Find the Laurent Expansion of f(z) and Classify Residues

[latentcorpse]

Say you have f(z)=\frac{1}{(z+i)^2(z-i)^2}

a past exam question asked me to find and classify the residues of this.
i had to factorise it into this form and then i just said there was a double pole at z=+i,z=-i

now for 5 marks, this doesn't seem like very much work.

is it possible to perform a laurent expansion and then show explicitly that they are poles of order 2 rather than just saying "the power of the brackets is 2 and so it must be of order 2"?

 

[Dick]

If you want to show the explicit expansions you'll need to do two of them. One around the pole at z=i and other around the pole at z=(-i).

 

[Hurkyl]

I can't fathom why you would want to compute the Laurent series to find the singularities; just use what you know about poles and arithmetic. Making the problem harder simply for the sake of making it harder is not what mathematics is about...

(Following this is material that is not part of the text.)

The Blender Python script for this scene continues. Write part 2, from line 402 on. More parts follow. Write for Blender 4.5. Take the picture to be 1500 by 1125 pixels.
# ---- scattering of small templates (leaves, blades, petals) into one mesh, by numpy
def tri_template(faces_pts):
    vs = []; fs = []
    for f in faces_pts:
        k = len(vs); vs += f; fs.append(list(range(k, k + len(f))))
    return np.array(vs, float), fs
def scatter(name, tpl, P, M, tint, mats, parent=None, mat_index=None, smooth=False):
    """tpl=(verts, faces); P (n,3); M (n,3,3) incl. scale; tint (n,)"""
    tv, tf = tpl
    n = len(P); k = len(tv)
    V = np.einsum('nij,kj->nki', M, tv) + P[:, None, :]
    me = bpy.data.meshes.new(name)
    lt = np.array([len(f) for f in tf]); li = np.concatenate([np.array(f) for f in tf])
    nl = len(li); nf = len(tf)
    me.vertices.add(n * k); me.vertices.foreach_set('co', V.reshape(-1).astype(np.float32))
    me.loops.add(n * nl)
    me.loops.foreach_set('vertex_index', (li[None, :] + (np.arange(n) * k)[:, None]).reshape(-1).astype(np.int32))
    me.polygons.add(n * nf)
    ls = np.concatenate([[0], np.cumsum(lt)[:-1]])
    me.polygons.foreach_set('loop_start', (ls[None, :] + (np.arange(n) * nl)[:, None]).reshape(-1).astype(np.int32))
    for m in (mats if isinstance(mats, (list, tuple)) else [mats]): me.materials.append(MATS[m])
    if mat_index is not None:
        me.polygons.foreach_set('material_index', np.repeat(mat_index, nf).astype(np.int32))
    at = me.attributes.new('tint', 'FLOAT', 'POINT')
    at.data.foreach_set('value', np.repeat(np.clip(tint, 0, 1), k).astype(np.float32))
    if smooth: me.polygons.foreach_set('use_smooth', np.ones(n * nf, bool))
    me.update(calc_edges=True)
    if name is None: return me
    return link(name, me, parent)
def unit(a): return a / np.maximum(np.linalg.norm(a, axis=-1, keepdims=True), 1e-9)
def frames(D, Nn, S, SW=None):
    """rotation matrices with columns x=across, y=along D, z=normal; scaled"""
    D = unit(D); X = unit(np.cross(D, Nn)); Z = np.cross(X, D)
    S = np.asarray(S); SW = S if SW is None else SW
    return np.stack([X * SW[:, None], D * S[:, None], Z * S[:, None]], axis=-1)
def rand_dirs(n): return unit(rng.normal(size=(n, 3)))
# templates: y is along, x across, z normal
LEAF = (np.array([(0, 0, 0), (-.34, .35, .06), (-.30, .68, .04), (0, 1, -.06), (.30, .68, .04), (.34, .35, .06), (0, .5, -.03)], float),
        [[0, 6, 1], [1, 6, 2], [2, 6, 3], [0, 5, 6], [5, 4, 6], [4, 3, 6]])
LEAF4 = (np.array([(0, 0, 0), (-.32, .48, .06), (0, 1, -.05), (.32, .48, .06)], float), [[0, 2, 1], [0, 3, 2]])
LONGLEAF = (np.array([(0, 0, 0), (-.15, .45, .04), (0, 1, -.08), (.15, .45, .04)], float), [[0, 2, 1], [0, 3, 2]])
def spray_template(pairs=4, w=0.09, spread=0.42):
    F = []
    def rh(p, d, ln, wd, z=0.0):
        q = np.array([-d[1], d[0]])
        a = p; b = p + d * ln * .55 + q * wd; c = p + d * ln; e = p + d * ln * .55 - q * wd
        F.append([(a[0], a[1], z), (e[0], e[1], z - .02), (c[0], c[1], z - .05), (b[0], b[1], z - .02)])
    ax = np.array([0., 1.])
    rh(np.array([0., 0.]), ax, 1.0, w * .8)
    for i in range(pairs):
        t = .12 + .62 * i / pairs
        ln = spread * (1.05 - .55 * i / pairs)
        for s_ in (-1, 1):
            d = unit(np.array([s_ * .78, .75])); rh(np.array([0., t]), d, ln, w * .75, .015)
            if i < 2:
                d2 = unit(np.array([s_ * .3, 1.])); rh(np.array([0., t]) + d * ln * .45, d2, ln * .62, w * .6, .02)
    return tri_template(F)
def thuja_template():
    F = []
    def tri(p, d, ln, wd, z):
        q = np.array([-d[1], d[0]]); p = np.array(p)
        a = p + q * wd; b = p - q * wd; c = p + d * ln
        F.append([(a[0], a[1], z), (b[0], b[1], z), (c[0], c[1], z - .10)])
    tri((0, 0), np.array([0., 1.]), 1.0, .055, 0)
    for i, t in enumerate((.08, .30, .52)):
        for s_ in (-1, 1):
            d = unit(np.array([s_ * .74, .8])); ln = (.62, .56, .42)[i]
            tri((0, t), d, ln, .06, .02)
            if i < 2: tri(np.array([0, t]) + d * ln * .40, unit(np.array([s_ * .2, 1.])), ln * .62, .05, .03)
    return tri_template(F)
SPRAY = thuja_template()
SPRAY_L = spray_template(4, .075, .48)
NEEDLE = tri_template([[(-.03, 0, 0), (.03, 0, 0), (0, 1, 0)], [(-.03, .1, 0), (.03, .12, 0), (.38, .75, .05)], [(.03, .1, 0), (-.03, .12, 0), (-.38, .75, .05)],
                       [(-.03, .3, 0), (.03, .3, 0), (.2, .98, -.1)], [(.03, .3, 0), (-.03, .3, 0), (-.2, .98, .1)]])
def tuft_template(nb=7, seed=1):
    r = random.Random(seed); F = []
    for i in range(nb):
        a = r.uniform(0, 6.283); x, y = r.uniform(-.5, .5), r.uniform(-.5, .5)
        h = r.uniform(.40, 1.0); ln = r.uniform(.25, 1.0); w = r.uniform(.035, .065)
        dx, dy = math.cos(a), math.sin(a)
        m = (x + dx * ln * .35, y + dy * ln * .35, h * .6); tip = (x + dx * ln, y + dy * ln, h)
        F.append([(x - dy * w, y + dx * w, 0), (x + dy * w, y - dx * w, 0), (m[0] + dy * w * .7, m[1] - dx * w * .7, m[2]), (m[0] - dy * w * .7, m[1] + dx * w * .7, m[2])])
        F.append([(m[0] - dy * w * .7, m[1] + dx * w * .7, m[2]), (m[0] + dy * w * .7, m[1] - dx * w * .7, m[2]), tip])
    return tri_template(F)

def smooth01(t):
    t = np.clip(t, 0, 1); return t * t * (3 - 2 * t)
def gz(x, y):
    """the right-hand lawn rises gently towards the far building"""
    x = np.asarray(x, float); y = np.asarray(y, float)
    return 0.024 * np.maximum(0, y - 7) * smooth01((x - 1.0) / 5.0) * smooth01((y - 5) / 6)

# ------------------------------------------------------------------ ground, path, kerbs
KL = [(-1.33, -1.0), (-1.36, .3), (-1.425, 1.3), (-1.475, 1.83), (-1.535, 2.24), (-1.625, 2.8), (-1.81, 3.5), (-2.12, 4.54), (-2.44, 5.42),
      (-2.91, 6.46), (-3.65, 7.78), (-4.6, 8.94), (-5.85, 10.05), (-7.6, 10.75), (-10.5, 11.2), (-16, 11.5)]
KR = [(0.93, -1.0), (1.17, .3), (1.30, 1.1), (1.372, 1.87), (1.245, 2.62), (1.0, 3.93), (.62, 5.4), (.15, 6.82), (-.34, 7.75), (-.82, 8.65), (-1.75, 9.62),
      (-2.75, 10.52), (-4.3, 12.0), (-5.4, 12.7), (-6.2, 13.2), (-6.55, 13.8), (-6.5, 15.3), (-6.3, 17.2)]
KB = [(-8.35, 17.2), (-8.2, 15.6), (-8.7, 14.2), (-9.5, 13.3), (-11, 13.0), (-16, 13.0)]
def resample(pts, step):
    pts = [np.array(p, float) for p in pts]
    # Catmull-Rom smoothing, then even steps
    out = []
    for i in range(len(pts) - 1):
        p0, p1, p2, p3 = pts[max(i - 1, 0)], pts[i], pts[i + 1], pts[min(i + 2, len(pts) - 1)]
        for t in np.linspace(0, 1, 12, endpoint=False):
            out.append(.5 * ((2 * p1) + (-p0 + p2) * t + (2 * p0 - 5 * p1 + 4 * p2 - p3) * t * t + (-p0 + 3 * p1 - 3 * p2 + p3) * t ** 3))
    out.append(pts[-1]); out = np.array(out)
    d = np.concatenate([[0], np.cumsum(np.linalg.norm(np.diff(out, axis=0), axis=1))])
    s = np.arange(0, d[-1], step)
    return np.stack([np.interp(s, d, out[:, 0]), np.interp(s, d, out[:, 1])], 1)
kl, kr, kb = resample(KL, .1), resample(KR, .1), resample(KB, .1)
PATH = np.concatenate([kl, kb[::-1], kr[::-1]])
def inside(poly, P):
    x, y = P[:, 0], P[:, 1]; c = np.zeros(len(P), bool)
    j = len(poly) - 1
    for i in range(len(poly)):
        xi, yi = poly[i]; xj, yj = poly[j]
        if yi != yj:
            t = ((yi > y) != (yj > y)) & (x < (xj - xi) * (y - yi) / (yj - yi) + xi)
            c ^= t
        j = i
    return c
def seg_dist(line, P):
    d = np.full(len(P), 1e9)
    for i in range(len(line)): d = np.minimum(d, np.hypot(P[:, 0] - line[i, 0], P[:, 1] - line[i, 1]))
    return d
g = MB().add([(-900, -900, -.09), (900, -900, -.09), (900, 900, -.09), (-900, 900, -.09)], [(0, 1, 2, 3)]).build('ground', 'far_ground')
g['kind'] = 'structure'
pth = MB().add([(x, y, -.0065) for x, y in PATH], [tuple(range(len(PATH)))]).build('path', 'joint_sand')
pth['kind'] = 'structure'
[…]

I note, however, that the question you stated is to find the residues, and you haven't done anything on that...

 

[latentcorpse]

so you mean do them seperately?

also how would i expand these? using (1+z)^n=1+nz+\frac{n(n-1)}{2!}z^2+...? (what the heck is this expansion called anyway - it's not binomial is it?)

 

[latentcorpse]

yeah I've actually done the entire question. I am just wondering if i need to say more about the classification of the poles to get all the marks in the exam or is what i put in post 1 enough?

 

[Dick]

Yes, it's enough. E.g. 1/(z-i)^2 is a double pole around z=i and 1/(z+i)^2 is analytic in the neighborhood of z=i. A function doesn't have a single laurent series. It has a different laurent series around every point z=a in the complex plane.